The jar has been on display at the Hecht Museum in Haifa for 35 years. It was one of the only containers of its size and from that period still complete when it was discovered.

The Bronze Age jar is one of many artifacts exhibited out in the open, part of the Hecht Museum’s vision of letting visitors explore history without glass barriers, said Inbal Rivlin, the director of the museum, which is associated with Haifa University in northern Israel.

It was likely used to hold wine or oil, and dates back to between 2200 and 1500 B.C.

Rivlin and the museum decided to turn the moment, which captured international attention, into a teaching moment, inviting the Geller family back for a special visit and hands-on activity to illustrate the restoration process.

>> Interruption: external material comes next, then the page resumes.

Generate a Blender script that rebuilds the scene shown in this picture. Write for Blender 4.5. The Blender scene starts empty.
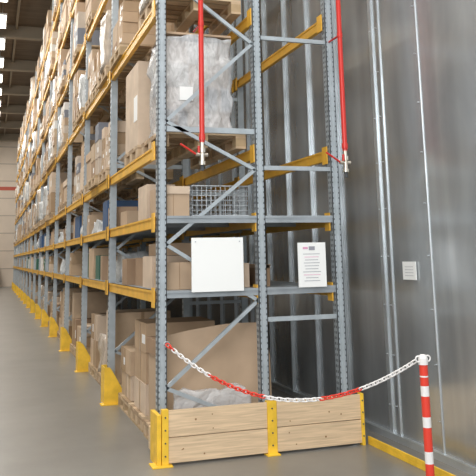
import bpy, math, random
from mathutils import Vector, Matrix, noise
random.seed(7)
S=bpy.context.scene
S.view_settings.view_transform='Standard'
S.view_settings.look='None'

# ---------------------------------------------------------------- materials
def mat(name, col, rough=0.6, metal=0.0, var=0.0, vscale=4.0, bump=0.0, bscale=30.0, island=0.0, ramp=None, stretch=None, emit=None, detail=4, dist=0.0, alpha=None, streak=0.0):
    m=bpy.data.materials.new(name); m.use_nodes=True
    nt=m.node_tree; N=nt.nodes; L=nt.links
    b=N['Principled BSDF']
    b.inputs['Base Color'].default_value=(*col,1); b.inputs['Roughness'].default_value=rough
    b.inputs['Metallic'].default_value=metal
    tc=N.new('ShaderNodeTexCoord'); mp=N.new('ShaderNodeMapping'); L.new(tc.outputs['Object'],mp.inputs[0])
    if stretch: mp.inputs['Scale'].default_value=stretch
    last=None
    if ramp:
        g=N.new('ShaderNodeNewGeometry'); r=N.new('ShaderNodeValToRGB'); r.color_ramp.interpolation='CONSTANT'
        while len(r.color_ramp.elements)<len(ramp): r.color_ramp.elements.new(0.5)
        for i,c in enumerate(ramp):
            r.color_ramp.elements[i].position=i/len(ramp); r.color_ramp.elements[i].color=(*c,1)
        L.new(g.outputs['Random Per Island'],r.inputs[0]); last=r.outputs[0]
    def scaled(last,vec,scale,var,detail,dist):
        n=N.new('ShaderNodeTexNoise'); n.inputs['Scale'].default_value=scale; n.inputs['Detail'].default_value=detail; n.inputs['Distortion'].default_value=dist
        L.new(vec,n.inputs['Vector'])
        mr=N.new('ShaderNodeMapRange'); mr.inputs[1].default_value=0.3; mr.inputs[2].default_value=0.7
        mr.inputs[3].default_value=1-var; mr.inputs[4].default_value=1+var
        L.new(n.outputs['Fac'],mr.inputs[0])
        mx=N.new('ShaderNodeVectorMath'); mx.operation='SCALE'
        if last: L.new(last,mx.inputs[0])
        else: mx.inputs[0].default_value=col
        L.new(mr.outputs[0],mx.inputs['Scale']); return mx.outputs[0]
    if var>0: last=scaled(last,mp.outputs[0],vscale,var,detail,dist)
    if streak>0:
        mp2=N.new('ShaderNodeMapping'); mp2.inputs['Scale'].default_value=(1,3.2,.22); L.new(tc.outputs['Object'],mp2.inputs[0])
        last=scaled(last,mp2.outputs[0],1.0,streak,3,.8)
    if last: L.new(last,b.inputs['Base Color'])
    if bump>0:
        n2=N.new('ShaderNodeTexNoise'); n2.inputs['Scale'].default_value=bscale; n2.inputs['Detail'].default_value=3; n2.inputs['Distortion'].default_value=dist
        L.new(mp.outputs[0],n2.inputs['Vector'])
        bp=N.new('ShaderNodeBump'); bp.inputs['Strength'].default_value=bump; bp.inputs['Distance'].default_value=0.02
        L.new(n2.outputs['Fac'],bp.inputs['Height']); L.new(bp.outputs[0],b.inputs['Normal'])
    if alpha is not None: b.inputs['Alpha'].default_value=alpha
    if emit:
        b.inputs['Emission Color'].default_value=(*col,1); b.inputs['Emission Strength'].default_value=emit
    return m

M={}
M['steel']=mat('rack_steel_galvanised',(0.40,0.445,0.47),0.42,0.22,var=.12,vscale=9)
M['hole']=mat('dark_slot',(0.07,0.075,0.08),0.8)
M['yellow']=mat('beam_yellow',(0.78,0.43,0.05),0.45,var=.12,vscale=6)
M['guard']=mat('guard_yellow',(0.85,0.53,0.04),0.5,var=.15,vscale=8)
M['deck']=mat('deck_galvanised',(0.34,0.37,0.39),0.4,0.4,var=.15,vscale=5)
M['timber']=mat('timber_pine',(0.70,0.52,0.33),0.6,var=.17,vscale=5,stretch=(0.7,4,16),bump=.15,bscale=20,dist=.4)
M['knot']=mat('timber_knot',(0.30,0.16,0.07),0.7)
M['pallet']=mat('pallet_wood',(0.40,0.28,0.16),0.8,ramp=[(.52,.38,.24),(.42,.30,.17),(.56,.42,.27),(.36,.25,.15)],var=.15,vscale=8)
M['card']=mat('cardboard',(0.42,0.28,0.17),0.8,ramp=[(.46,.32,.20),(.38,.26,.155),(.50,.36,.235),(.33,.215,.13),(.46,.34,.23),(.60,.47,.35)],var=.10,vscale=5)
M['cardL']=mat('cardboard_light',(0.48,0.345,0.23),0.75,var=.1,vscale=3)
M['tape']=mat('packing_tape',(0.34,0.22,0.12),0.3)
M['mix']=mat('mixed_cartons',(0.5,0.4,0.3),0.7,ramp=[(.44,.31,.20),(.66,.63,.58),(.50,.37,.24),(.74,.72,.68),(.36,.24,.15),(.55,.46,.37),(.2,.21,.24),(.66,.61,.54)],var=.10,vscale=5)
M['wrap']=mat('stretch_wrap_white',(0.58,0.59,0.585),0.17,var=.30,vscale=6,bump=.8,bscale=9,stretch=(1.8,1.8,.8),dist=1.2)
M['wrapB']=mat('stretch_wrap_over_cartons',(0.50,0.42,0.34),0.17,var=.26,vscale=6,bump=.7,bscale=9,stretch=(1.8,1.8,.8),dist=1.2)
M['label']=mat('white_label',(0.85,0.85,0.83),0.6)
M['film']=mat('clear_film',(0.85,0.85,0.85),0.12,bump=1.0,bscale=12,dist=1.5,alpha=.45)
M['filmW']=mat('creased_stretch_film',(0.80,0.81,0.82),0.13,bump=1.0,bscale=10,dist=1.8,stretch=(1.6,1.6,.8),alpha=.58,var=.2,vscale=8)
M['white']=mat('white_board',(0.88,0.89,0.87),0.5)
M['ink']=mat('print_ink',(0.30,0.30,0.34),0.7)
M['inkp']=mat('print_pink',(0.7,0.35,0.5),0.7)
M['red']=mat('red_paint',(0.62,0.03,0.02),0.35)
M['redpl']=mat('red_plastic',(0.78,0.055,0.03),0.4)
M['whitepl']=mat('white_plastic',(0.86,0.84,0.82),0.4)
M['brass']=mat('valve_nickel',(0.55,0.5,0.42),0.3,0.8)
M['metal']=mat('galvanised_sheet',(0.53,0.56,0.575),0.25,0.68,var=.17,vscale=1.5,stretch=(1,1,.55),bump=.16,bscale=1.7,detail=9,dist=.8,streak=.12)
M['seam']=mat('galvanised_trim',(0.58,0.62,0.64),0.32,0.6,var=.15,vscale=3)
M['wire']=mat('mesh_wire',(0.5,0.53,0.55),0.35,0.6)
M['lamp']=mat('lamp_tube',(1,.95,.80),emit=9)
M['lampbody']=mat('lamp_housing',(.5,.5,.5),.4)
M['ceil']=mat('roof_deck',(0.16,0.115,0.075),0.8,var=.2,vscale=.8,stretch=(1,6,1))
M['truss']=mat('roof_steel',(0.28,0.23,0.165),0.6)
M['wall']=mat('far_wall_panel',(0.70,0.59,0.48),0.7,var=.08,vscale=.6)
M['wallL']=mat('wall_panel_light',(0.6,0.6,0.58),0.7,var=.08,vscale=.6)
M['redstripe']=mat('red_stripe',(0.5,0.1,0.06),0.6)
M['joint']=mat('panel_joint',(0.45,0.38,0.32),0.8)
M['greenp']=mat('green_plastic',(0.03,0.13,0.09),0.4)
M['bluep']=mat('blue_plastic',(0.04,0.1,0.22),0.4)

m=bpy.data.materials.new('concrete_floor'); m.use_nodes=True
N=m.node_tree.nodes; L=m.node_tree.links; b=N['Principled BSDF']
tc=N.new('ShaderNodeTexCoord'); n=N.new('ShaderNodeTexNoise'); n.inputs['Scale'].default_value=.9; n.inputs['Detail'].default_value=9; n.inputs['Roughness'].default_value=.65
L.new(tc.outputs['Object'],n.inputs['Vector'])
r=N.new('ShaderNodeValToRGB'); r.color_ramp.elements[0].position=.3; r.color_ramp.elements[0].color=(.175,.168,.153,1)
r.color_ramp.elements[1].position=.72; r.color_ramp.elements[1].color=(.245,.236,.216,1)
L.new(n.outputs['Fac'],r.inputs[0]); L.new(r.outputs[0],b.inputs['Base Color']); b.inputs['Roughness'].default_value=.32
M['floor']=m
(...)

Rivlin added that the incident provided a welcome distraction from the ongoing war in Gaza. “Well, he’s just a kid. So I think that somehow it touches the heart of the people in Israel and around the world,“ said Rivlin.

Roee Shafir, a restoration expert at the museum, said the repairs would be fairly simple, as the pieces were from a single, complete jar. Archaeologists often face the more daunting task of sifting through piles of shards from multiple objects and trying to piece them together.

Experts used 3D technology, hi-resolution videos, and special glue to painstakingly reconstruct the large jar.

Less than two weeks after it broke, the jar went back on display at the museum. The gluing process left small hairline cracks, and a few pieces are missing, but the jar’s impressive size remains.

The only noticeable difference in the exhibit was a new sign reading “please don’t touch.”